US steps up campaign against Isis with air strike near Baghdad

Obama administration expands operations against Islamic State with attack south-west of Iraqi capital



Isis militants. The US has stepped up its campaign against the group with air strikes near Baghdad. Photograph: Alamy

American warplanes have returned to the skies near Baghdad in the latest expansion of the US war against Islamic State (Isis).

For the 162nd air strike since 8 August, US fighter jets attacked an Isis position that US Central Command said was firing on Iraqi security forces. Unlike its 161 predecessors, the attack occurred "south-west of Baghdad", broadening the newest US battlefield.


The strike, which Central Command said destroyed the Isis fighting position, follows Barack Obama's vow in his televised speech on Wednesday to go on the offensive against Isis more broadly in Iraq and, soon, Syria.


The past month's worth of air strikes have focused on Isis positions further to Iraq's north and west, either near the Kurdish regional capital of Irbil; the dams at Mosul and Haditha; or Sinjar Mountain.

The Obama administration had held out the prospect of coming to Baghdad's relief in exchange for Iraq's political leaders ousting the prime minister, Nouri al-Maliki, who it considered too sectarian to continue governing.


Central Command, in a statement released on Monday evening, said the strike near Baghdad was the first "taken as part of our expanded efforts beyond protecting our own people and humanitarian missions."


A separate air strike also targeted Isis near Sinjar, where Central Command said it destroyed six Isis vehicles.


The Baghdad air strike comes as US legislators, who have so far been sidelined by Obama's efforts in Iraq, signalled a desire for greater involvement in the emerging war, some of which coincides with the administration's war planning.

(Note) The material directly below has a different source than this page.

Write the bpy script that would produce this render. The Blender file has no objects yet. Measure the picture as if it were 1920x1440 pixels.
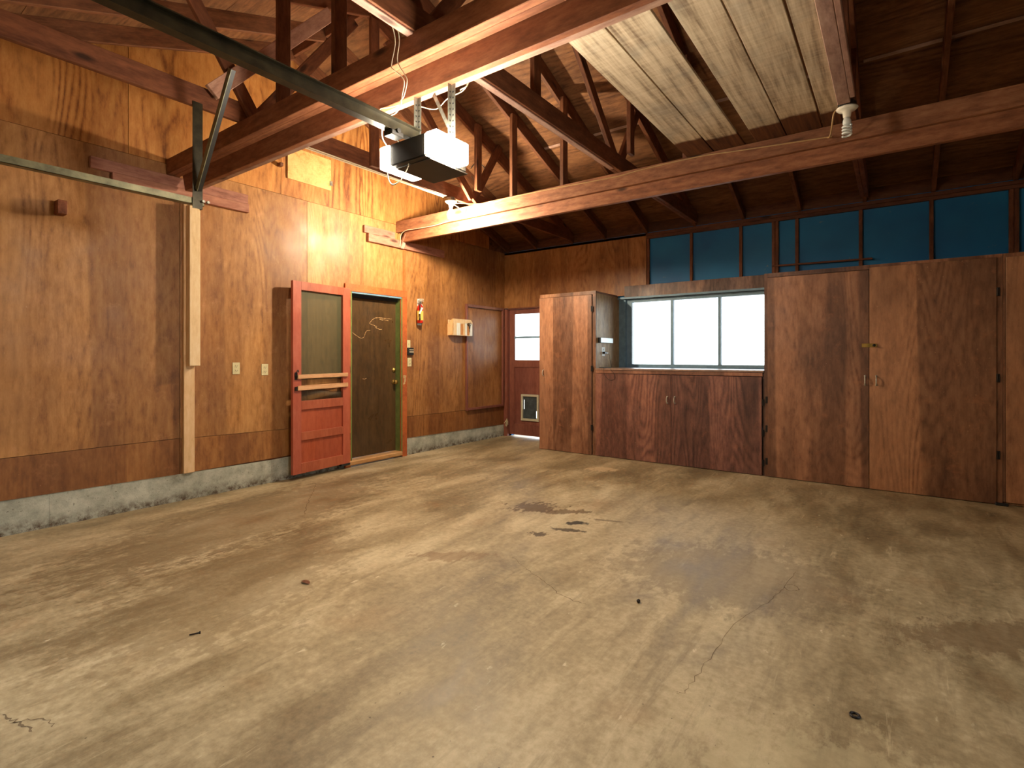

Buck McKeon, the California Republican who chairs the House armed services committee, introduced an amendment to a stopgap funding measure that would authorise the Defence Department to arm and train "appropriately vetted" Syrian rebels. Obama is seeking $500m for the measure, which the Pentagon estimates could yield over 5,000 trained Syrian anti-Isis fighters in its first year.


Attaching the training authorisation to the broader funding measure, called a continuing resolution, will likely constrain the legislative debate on the US's latest military involvement in Iraq. The continuing resolution is needed to fund the government for the first months of the fiscal year, which begins 1 October.


The House committee said in a statement that the amendment would not itself fund the training, "but does allow the defence department to submit reprogramming requests to Congress," in effect shuffling money between Pentagon accounts.


On Tuesday, a different California legislator, Adam Schiff, intends to introduce a formal authorisation authorising "all necessary and appropriate force" against Isis in Iraq and Syria, except for funding non-special operations ground forces. Schiff's measure would expire after 18 months and replace the 2002 authorisation for the fateful war to overthrow Saddam Hussein –which Obama opposed as a state senator. yet last week his administration cited as a wellspring of legal authority for the latest war.


Congress will also express its views on the war on Tuesday morning when the Senate armed services committee hears from the Pentagon leadership, defence secretary Chuck Hagel and General Martin Dempsey, the chairman of the joint chiefs of staff. It will be the Pentagon officials' first formal testimony about the war.


As Hagel and Dempsey testify, Obama will meet at the White House with his newly convened team in charge of coordinating the allied effort against Isis, retired marine general John Allen and state department Iraq troubleshooter Brett McGurk. Obama plans to visit Central Command's Tampa headquarters on Wednesday to discuss the war.